The legibility of these three strategies depends entirely upon who the onlooker is. The top line, the most visible element, will be the joy. Bad Bunny’s prerogative has always been a good time. He has been on SNL five times (once in a Shrek costume for no apparent reason), he bookended his live-streamed concert with his Calvin Klein underwear campaign, and the sign language interpreters at his concerts are regularly memed for their interpretations, which essentially require miming sex-acts for minutes at a time. He even preceded the announcement of his halftime performance with a snarky tweet.
It is fair to ask why he would perform on the mainland after initially excluding the U.S. from his world tour due to ICE raids but the answer is likely many fold, and largely already clear.
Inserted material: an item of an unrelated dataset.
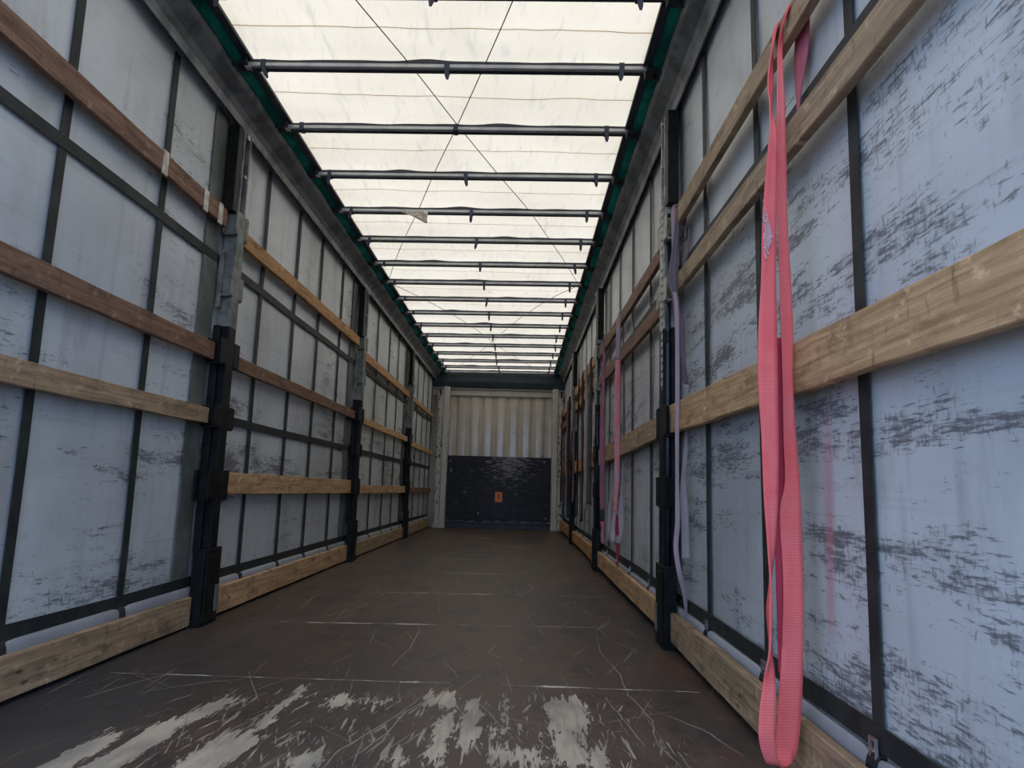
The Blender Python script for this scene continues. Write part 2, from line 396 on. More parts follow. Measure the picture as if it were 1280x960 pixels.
def ribbon(bm, rows, th=.003, sub=5, cols=4, cup=.0):
    rs = smooth_rows(rows, sub); grid = []
    for i, (a, b) in enumerate(rs):
        a0, b0 = rs[max(i - 1, 0)]; a1, b1 = rs[min(i + 1, len(rs) - 1)]
        t = ((a1 + b1) - (a0 + b0))
        n_ = (b - a).cross(t)
        n_ = n_.normalized() if n_.length > 1e-9 else Vector((0, -1, 0))
        row = []
        for sgn in (1, -1):
            for c in range(cols + 1):
                f = c / cols
                p = a.lerp(b, f) + n_ * (sgn * th / 2 + cup * (1 - (2 * f - 1) ** 2))
                row.append(bm.verts.new(p))
        grid.append(row)
    m = cols + 1
    for A, B in zip(grid, grid[1:]):
        for c in range(cols):
            bm.faces.new((A[c], A[c + 1], B[c + 1], B[c]))
            bm.faces.new((A[m + c + 1], A[m + c], B[m + c], B[m + c + 1]))
        bm.faces.new((A[0], B[0], B[m], A[m])); bm.faces.new((A[cols], A[2 * m - 1], B[2 * m - 1], B[cols]))
    for g in (grid[0], grid[-1]):
        for c in range(cols): bm.faces.new((g[c], g[c + 1], g[m + c + 1], g[m + c]))

# ------------------------------------------------------------------ the place
XL, XR = -1.692, .758          # inner faces of the boards
CL, CR = -1.755, .830          # curtains
Y0, Y1 = .45, 13.60
PL_Y = [.55, 3.85, 7.14, 10.47]     # posts on the left wall
PR_Y = [.55, 3.69, 6.97, 10.25]
BOWS = [2.87, 3.44, 4.09, 4.75, 5.41, 6.07, 6.76, 7.40, 8.08, 8.74, 9.42, 10.09, 10.77, 11.46, 12.13, 12.78, 13.33]

# yard outside
bm = bmesh.new(); v = [bm.verts.new(p) for p in ((-60, -60, -1.25), (60, -60, -1.25), (60, 60, -1.25), (-60, 60, -1.25))]; bm.faces.new(v)
struct(finish('ground', bm, 'asphalt'), 'asphalt yard around the trailer')

# floor: plywood sheets, one mesh
bm = bmesh.new(); box(bm, (CL - .02, Y0, -.04), (CR + .02, Y1 + .1, 0))
floor = struct(finish('floor', bm, 'floor'), 'worn dark brown plywood floor with scratches and bare patches')
# sheet joints and deep scratches of the floor
def strip(bm, pts, wd, z=.0009):
    P = [Vector((p[0], p[1], z)) for p in pts]; prev = None
    for i, p in enumerate(P):
        t = (P[min(i + 1, len(P) - 1)] - P[max(i - 1, 0)]).normalized(); s = Vector((-t.y, t.x, 0))
        k = wd * (.35 + .65 * math.sin(math.pi * (i + .5) / len(P))) * random.uniform(.6, 1.25) / 2
        cur = (bm.verts.new(p + s * k), bm.verts.new(p - s * k))
        if prev: bm.faces.new((prev[0], cur[0], cur[1], prev[1]))
        prev = cur
def line(a, b, n_, j=.0):
    return [(a[0] + (b[0] - a[0]) * i / n_ + random.uniform(-j, j), a[1] + (b[1] - a[1]) * i / n_ + random.uniform(-j, j)) for i in range(n_ + 1)]
bm = bmesh.new()
seams = [((-1.60, 2.868), (-.45, 2.872), .007), ((-.45, 2.872), (-.25, 2.874), .020), ((-.05, 2.872), (.30, 2.870), .014), ((.25, 2.868), (.72, 2.862), .008),
         ((-1.30, 3.975), (-.16, 4.055), .015), ((-.16, 4.055), (.52, 4.10), .005), ((-.95, 5.165), (.05, 5.215), .014), ((.25, 5.225), (.70, 5.25), .009),
         ((-.75, 6.40), (.0, 6.44), .012), ((-1.0, 7.62), (-.3, 7.65), .008), ((-.8, 8.8), (.3, 8.85), .006), ((-1.0, 10.9), (-.1, 10.93), .02)]
for a, b, wd in seams: strip(bm, line(a, b, 26, .003), wd * 1.7)
finish('sheet_joint', bm, 'pale_seam', floor)
bm = bmesh.new()
hand = [[(.43, 3.9), (.405, 3.5), (.44, 3.1), (.43, 2.8), (.47, 2.5), (.44, 2.3), (.48, 2.05)], [(-.95, 4.9), (-.98, 4.5), (-1.15, 4.1), (-1.5, 3.9)],
        [(-.30, 6.9), (-.42, 6.2), (-.62, 5.4), (-.80, 4.6), (-1.05, 4.05)], [(.05, 6.2), (.12, 5.6), (.02, 5.1)], [(-.52, 3.86), (-.50, 3.45), (-.53, 3.1)],
        [(-1.38, 4.9), (-1.33, 4.4)], [(.15, 4.95), (.28, 4.80), (.40, 4.95), (.42, 5.1)], [(-.24, 2.86), (-.37, 2.5), (-.41, 2.1)], [(-.32, 2.75), (-.40, 2.45), (-.50, 2.15), (-.52, 1.98)],
        [(-.97, 11.2), (-.75, 12.0), (-.62, 12.5)], [(-.35, 12.5), (-.22, 11.8), (-.12, 11.1)], [(.34, 2.75), (.37, 2.5), (.40, 2.25)], [(.50, 2.6), (.62, 2.42), (.68, 2.2)],
        [(.62, 3.45), (.52, 3.7), (.35, 3.9)], [(-1.35, 2.62), (-1.18, 2.78), (-1.05, 2.84)], [(-.1, 3.6), (-.13, 3.4), (-.05, 3.3)]]
for h in hand:
    pts = []
    for a, b in zip(h, h[1:]): pts += line(a, b, 6, .004)
    strip(bm, pts, .007)
for i in range(80):
    y = random.uniform(2.0, 8.5) if i < 90 else random.uniform(3, 5); x = random.uniform(-1.4, .65)
    a = random.choice([random.gauss(0, .12), random.gauss(-.3, .1), random.gauss(.3, .15), random.uniform(-1.5, 1.5)]); l = random.uniform(.05, .45)
    strip(bm, line((x, y), (x + math.sin(a) * l, y + math.cos(a) * l), 8, .003), random.uniform(.002, .005))
finish('scratches', bm, 'scratch', floor)

# side curtains
def curtain(name, X, sgn, mat):
    bm = bmesh.new(); ny, nz = 220, 40; g = []
    for i in range(ny + 1):
        y = Y0 - .05 + (Y1 + .15 - Y0) * i / ny; row = []
        for j in range(nz + 1):
            z = -.06 + 3.05 * j / nz
            d = .006 * noise.noise((y * 1.3, z * .8, X)) + .004 * noise.noise((y * 5, z * .5, 3 + X))
            row.append(bm.verts.new((X - sgn * d, y, z)))
        g.append(row)
    for i in range(ny):
        for j in range(nz): bm.faces.new((g[i][j], g[i + 1][j], g[i + 1][j + 1], g[i][j + 1]))
    return struct(finish(name, bm, mat, smooth=True))
wl = curtain('wall_left', CL, -1, 'curtain_left'); wl['label'] = 'grey plastic side curtain on the left'
wr = curtain('wall_right', CR, 1, 'curtain_right'); wr['label'] = 'grey scuffed plastic side curtain on the right'
def band_v(X, sgn, y, parent, w_=.048, lean=0.0, mat='webbing', z0=.02, z1=2.84):
    bm = bmesh.new(); rows = []
    for j in range(29):
        z = z0 + (z1 - z0) * j / 28
        yy = y + lean * z + .010 * noise.noise((y * 3, z * 1.3, X)); x = X - sgn * .012
        rows.append(((x, yy - w_ / 2, z), (x, yy + w_ / 2, z)))
    ribbon(bm, rows, .004, 1, 1)
    finish('webbing_strip', bm, mat, parent)
def band_h(X, sgn, z, parent, w_=.05, a=Y0, b=Y1 - .3):
    bm = bmesh.new(); rows = []
    for j in range(61):
        y = a + (b - a) * j / 60; zz = z + .008 * noise.noise((y * 1.1, z, X)); x = X - sgn * .015
        rows.append(((x, y, zz - w_ / 2), (x, y, zz + w_ / 2)))
    ribbon(bm, rows, .004, 1, 1)
    finish('webbing_strip', bm, 'webbing', parent)
for y in (1.70, 2.42, 3.14, 4.44, 5.11, 5.73, 6.43, 7.52, 8.14, 8.89, 9.56, 10.2, 10.86, 11.47, 12.13, 12.76, 13.32): band_v(CL, -1, y, wl)
for y in (3.70, 6.95, 10.35): band_v(CL, -1, y - .02, wl, .17, 0, 'webbing_wide')
for z in (2.00, 1.115): band_h(CL, -1, z, wl)
band_h(CL, -1, .225, wl, .055)
RB = (1.02, 1.67, 2.38, 3.08, 4.42, 5.16, 5.85, 6.5, 7.6, 8.3, 8.95, 9.6, 10.8, 11.5, 12.2, 12.8)
for y in RB: band_v(CR, 1, y, wr, .046, -.01 if y > 1.5 else 0)
for z in (1.925, 1.12): band_h(CR, 1, z, wr)
band_h(CR, 1, .235, wr, .055)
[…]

With his every move politicized anyway, and the safety of his fans jeopardized regardless of where in the country they are, he may as well be a Boricua star on an international stage controlling the global narrative about Puerto Rico, and have some fun while he’s at it. Bad Bunny’s references are deeply Puerto Rican and political, but they’re also secondary to the end game — a good time. The show will be raucous, cheeky, and full of the billboard-chart-topping songs. He will both surprise us and be exactly who he has been the whole time. Or, put differently: Bad Bunny’s gonna stand on that house.